Liverpool played their worst half of football under Brendan Rodgers on Saturday against Aston Villa when the manager's reckless decision to send Steven Gerrard out as the holding midfielder in a two-man pairing led to being quickly overrun. The lone bright spot in Liverpool's day came at the half, when the manager made changed to the midfield that should have started the match, introducing Lucas Leiva and allowing Gerrard to move further up the pitch to a more natural attacking position and giving Liverpool the edge.

The improvement didn't last long. Twenty minutes after being introduced, Lucas picked up a knee injury. Today, it has been confirmed he will miss six to eight weeks with damaged medial ligaments. It's worse than hoped but better than feared for a player who was out for a year with a torn ACL in his other knee. For Liverpool, it is a massive blow to their top four chances, and after spending Christmas in first, it is increasingly hard to favour them ahead of Everton, Tottenham, or even Manchester United for the final Champions League place.

Goal differential still has them fourth, but Tottenham are now level on points while Everton lurk one back. A Liverpool side playing as they were towards the end of 2013 might be favoured, but the one that has conceded five goals to two of the Premier League's worst attacks in the last two games and struggled to control an FA Cup tie against Oldham before Lucas was introduced is another matter. A Liverpool side that could be stuck with Gerrard in the holding role against Everton next week is another matter.

Before, the question was whether Rodgers could see past his infatuation with the idea of Gerrard as a holding player for long enough to get Liverpool's suddenly teetering campaign back on track after a pair of losses over the holidays and now three poor performances on the bounce. The question now becomes whether, with the current personnel, that's possible even if the manager sees sense—at least without the club being willing to spend, and perhaps even overspend, for major midfield reinforcements.

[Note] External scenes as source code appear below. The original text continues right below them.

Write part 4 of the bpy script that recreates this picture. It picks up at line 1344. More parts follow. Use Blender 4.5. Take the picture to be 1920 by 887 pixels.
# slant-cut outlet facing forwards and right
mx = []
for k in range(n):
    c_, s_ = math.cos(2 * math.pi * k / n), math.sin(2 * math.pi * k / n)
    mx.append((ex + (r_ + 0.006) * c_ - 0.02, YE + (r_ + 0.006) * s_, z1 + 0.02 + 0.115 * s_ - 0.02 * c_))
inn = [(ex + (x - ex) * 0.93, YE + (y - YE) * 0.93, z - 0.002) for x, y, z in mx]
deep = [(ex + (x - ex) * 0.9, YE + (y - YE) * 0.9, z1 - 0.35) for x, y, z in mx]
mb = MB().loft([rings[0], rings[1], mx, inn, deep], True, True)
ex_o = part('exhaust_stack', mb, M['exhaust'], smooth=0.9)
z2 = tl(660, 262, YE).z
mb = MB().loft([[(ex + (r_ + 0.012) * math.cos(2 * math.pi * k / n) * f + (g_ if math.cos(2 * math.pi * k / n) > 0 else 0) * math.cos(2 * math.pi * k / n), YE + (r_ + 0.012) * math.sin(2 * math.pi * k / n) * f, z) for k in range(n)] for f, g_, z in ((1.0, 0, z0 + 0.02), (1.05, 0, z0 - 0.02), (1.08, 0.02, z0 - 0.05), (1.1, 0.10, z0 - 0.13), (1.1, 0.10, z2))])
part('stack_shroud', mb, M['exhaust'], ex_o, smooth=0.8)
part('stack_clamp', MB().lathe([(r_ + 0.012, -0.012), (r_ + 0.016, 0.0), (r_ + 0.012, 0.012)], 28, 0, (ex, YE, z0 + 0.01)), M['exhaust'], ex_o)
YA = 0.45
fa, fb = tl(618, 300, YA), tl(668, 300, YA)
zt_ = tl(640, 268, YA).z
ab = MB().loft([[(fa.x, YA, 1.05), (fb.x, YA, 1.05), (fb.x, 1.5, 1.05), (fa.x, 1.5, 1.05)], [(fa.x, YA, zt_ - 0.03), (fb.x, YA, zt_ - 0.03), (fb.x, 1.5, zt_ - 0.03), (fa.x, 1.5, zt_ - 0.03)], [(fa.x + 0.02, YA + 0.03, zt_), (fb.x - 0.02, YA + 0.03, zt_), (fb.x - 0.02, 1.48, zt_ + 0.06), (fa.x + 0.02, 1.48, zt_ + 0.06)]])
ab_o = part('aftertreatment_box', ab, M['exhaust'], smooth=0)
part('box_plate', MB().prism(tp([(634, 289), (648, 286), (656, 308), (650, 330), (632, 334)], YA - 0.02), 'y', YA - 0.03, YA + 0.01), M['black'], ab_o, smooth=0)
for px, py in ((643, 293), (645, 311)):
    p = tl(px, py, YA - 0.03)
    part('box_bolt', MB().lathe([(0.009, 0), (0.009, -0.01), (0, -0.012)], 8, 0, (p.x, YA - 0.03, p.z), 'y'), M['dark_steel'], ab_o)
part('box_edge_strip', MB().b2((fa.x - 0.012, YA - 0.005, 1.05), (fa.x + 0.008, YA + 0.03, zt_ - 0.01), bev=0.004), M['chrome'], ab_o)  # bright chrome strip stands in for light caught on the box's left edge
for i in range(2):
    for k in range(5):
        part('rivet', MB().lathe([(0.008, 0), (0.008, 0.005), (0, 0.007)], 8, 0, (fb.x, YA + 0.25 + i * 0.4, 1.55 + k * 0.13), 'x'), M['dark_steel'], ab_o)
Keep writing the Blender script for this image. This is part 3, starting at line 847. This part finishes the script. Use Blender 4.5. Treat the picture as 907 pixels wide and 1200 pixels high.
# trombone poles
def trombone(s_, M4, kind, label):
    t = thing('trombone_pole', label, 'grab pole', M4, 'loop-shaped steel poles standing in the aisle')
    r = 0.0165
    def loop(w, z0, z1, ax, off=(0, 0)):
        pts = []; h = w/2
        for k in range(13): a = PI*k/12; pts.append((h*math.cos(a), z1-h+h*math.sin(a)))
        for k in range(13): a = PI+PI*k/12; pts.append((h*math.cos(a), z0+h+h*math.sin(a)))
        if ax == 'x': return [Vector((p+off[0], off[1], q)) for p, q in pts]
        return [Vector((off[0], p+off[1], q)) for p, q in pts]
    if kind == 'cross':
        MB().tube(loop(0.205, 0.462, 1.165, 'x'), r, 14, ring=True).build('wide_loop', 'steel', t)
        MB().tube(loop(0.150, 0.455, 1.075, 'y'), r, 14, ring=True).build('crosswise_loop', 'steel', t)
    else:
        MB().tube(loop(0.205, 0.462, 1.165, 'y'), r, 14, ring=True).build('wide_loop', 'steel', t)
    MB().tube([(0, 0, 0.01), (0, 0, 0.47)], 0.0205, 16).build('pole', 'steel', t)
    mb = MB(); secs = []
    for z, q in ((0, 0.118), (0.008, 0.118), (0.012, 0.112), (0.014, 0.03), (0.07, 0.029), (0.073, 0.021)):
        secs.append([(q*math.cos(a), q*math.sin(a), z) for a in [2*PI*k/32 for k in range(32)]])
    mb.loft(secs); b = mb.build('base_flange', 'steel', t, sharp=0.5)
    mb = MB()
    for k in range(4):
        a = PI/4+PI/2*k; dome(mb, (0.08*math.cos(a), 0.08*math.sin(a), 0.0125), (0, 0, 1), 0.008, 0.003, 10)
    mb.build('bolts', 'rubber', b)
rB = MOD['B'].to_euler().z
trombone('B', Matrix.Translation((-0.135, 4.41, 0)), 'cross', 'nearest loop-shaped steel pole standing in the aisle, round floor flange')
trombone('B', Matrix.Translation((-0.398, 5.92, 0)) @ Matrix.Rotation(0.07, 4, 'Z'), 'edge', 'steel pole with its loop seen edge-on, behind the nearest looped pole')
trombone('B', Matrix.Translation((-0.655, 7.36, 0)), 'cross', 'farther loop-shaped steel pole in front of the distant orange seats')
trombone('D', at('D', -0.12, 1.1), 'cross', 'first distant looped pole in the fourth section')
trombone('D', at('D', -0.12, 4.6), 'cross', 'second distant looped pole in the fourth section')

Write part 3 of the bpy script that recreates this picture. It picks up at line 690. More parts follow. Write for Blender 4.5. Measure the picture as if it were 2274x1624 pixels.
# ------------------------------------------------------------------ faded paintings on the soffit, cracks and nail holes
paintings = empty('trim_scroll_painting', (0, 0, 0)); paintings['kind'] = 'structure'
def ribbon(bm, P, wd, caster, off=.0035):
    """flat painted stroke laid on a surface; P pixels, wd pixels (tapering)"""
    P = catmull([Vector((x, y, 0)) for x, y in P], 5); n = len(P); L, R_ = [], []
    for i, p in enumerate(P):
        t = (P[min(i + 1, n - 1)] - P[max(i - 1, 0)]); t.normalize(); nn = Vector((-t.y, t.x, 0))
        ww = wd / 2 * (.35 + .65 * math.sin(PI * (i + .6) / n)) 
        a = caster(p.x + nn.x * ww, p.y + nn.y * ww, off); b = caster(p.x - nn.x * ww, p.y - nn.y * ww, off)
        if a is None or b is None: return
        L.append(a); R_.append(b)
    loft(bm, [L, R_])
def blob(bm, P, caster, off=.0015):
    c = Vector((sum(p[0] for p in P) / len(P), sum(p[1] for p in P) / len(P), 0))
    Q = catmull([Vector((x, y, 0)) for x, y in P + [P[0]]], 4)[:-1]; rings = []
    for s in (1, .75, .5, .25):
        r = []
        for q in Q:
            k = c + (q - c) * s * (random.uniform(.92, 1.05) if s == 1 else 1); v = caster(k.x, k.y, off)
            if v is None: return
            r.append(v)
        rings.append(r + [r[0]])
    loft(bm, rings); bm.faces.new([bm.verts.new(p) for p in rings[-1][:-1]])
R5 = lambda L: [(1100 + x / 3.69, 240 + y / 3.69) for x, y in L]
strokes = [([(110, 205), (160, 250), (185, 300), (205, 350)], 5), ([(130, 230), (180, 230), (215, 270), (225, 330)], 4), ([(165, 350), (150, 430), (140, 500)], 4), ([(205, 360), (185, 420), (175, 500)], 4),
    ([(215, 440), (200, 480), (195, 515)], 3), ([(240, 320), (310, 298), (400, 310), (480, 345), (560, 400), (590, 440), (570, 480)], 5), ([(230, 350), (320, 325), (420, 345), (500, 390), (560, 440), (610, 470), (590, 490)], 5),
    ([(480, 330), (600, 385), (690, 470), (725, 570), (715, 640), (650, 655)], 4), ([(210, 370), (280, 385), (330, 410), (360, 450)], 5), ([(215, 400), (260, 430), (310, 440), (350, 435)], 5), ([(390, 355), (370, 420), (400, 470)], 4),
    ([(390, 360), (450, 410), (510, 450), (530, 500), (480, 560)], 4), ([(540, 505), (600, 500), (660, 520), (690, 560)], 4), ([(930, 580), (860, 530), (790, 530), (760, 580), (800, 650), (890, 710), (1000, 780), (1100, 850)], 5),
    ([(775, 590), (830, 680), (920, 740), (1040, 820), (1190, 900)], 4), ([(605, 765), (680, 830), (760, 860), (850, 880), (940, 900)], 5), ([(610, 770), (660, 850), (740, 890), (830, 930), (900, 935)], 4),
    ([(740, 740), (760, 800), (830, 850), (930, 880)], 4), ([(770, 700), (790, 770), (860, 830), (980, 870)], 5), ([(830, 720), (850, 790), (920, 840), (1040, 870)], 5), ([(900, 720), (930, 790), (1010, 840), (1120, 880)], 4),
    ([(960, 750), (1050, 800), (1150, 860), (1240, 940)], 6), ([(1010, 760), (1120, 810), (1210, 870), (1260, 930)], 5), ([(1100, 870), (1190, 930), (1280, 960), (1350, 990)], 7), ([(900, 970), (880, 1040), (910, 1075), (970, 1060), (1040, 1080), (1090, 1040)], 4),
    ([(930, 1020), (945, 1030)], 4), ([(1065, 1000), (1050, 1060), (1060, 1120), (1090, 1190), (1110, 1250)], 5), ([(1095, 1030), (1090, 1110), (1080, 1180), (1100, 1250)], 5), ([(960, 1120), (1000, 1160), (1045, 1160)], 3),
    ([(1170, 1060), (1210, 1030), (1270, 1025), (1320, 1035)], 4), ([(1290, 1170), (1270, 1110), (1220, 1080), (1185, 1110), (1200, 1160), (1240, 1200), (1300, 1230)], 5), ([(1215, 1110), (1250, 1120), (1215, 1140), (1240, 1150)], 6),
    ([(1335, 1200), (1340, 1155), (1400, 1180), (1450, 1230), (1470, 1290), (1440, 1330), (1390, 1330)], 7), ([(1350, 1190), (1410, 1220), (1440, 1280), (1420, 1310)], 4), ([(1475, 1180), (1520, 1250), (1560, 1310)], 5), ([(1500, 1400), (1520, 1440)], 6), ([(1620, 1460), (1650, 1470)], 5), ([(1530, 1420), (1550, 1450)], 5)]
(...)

Without that, and regardless of Liverpool's increasingly tenuous hold on the top four, it may be time to start coming to grips with the likelihood that this won't be the season that sees Liverpool make it back to the Champions League. With the strong platform provided by the first half of the season and the top four theirs to lose just a month ago, allowing that outcome would stand as indictment of both the manager and the club's owners.